I know you’re walking down the Mason Dixon line until you get to Tara, err, the fallacy that southern cotton paid for northern imports. Let’s see what people at the time said about that.
“When the valued exports and imports of any of the Southern states are compared, it is found that the former is invariably exceeds the latter, in consequence of the want of a consuming class It is common theme for the Southern politicians to lament the want of enterprise among the merchants in conduct a foreign import trade But the truth is, there are few imports required, for every Southern town tells the same tale.
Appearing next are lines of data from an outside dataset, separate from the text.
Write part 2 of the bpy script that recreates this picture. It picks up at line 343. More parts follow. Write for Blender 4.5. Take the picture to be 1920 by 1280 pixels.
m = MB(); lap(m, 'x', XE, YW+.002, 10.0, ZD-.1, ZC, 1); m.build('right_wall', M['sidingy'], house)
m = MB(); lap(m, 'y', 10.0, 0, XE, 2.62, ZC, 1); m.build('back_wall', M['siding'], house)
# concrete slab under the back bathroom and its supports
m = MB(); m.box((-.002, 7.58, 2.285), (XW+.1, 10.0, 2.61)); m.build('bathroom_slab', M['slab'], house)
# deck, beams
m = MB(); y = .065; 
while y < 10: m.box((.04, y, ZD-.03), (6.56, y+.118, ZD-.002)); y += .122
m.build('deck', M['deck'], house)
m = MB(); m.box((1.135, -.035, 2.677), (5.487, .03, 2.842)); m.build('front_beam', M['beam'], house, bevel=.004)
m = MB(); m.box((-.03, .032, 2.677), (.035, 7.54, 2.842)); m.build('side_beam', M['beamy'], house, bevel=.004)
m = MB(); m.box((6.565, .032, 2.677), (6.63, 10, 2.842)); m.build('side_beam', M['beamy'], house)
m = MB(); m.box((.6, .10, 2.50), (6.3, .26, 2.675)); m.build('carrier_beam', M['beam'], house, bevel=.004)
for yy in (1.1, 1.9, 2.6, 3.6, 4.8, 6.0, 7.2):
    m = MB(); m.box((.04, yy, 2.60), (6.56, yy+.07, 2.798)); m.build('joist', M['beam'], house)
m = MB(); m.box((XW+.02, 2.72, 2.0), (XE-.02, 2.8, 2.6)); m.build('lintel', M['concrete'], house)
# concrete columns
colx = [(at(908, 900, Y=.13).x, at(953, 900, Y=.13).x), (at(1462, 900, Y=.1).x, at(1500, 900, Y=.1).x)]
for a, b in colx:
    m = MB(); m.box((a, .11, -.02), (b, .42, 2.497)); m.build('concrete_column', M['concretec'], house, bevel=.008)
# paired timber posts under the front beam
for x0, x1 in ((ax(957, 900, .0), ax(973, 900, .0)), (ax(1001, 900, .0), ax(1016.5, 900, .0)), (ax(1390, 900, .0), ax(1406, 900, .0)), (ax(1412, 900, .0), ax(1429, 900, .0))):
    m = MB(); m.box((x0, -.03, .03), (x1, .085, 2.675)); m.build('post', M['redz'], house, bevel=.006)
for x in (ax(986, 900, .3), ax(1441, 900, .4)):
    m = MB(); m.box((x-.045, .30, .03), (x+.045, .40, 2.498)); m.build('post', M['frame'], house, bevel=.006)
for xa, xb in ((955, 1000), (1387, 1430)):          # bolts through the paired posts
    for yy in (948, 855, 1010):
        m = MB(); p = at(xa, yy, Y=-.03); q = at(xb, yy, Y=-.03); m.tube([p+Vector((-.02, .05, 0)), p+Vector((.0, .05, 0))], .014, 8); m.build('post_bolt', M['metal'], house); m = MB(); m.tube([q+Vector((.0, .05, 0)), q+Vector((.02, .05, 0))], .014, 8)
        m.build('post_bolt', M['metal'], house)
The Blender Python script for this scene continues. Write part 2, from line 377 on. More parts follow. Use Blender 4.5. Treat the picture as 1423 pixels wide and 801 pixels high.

-North America, its Agriculture and Climate, by Robert Russell, Edinburgh 1857
“A very large part of our duties are collected on the class of goods for which there is almost no demand at all from the South, either directly or indirectly woolen and fur goods, for instance; of the goods require for the South not a few have been practically free. The whole slave population of the South consumes almost nothing ... The majority of the population habitually makes use of no foreign production except chicory, which, ground with peas, they call coffee. I have never seen reason to believe that with absolute free trade the cotton States would take a tenth part of the value of our present importations. And as I can judge from observation of the comparative use of foreign goods at the South and at the North, not a tenth part of our duties have been defrayed by the South in the last twenty years.
- The Cotton Kingdom, Vol. 1, by Frederick Law Olmsted, New York London, 1861
I haven't suggested that. I just asked where the New Yorkers got their money to pay for European goods.
Could they have gotten it from their trade in Northern goods bought by Europe?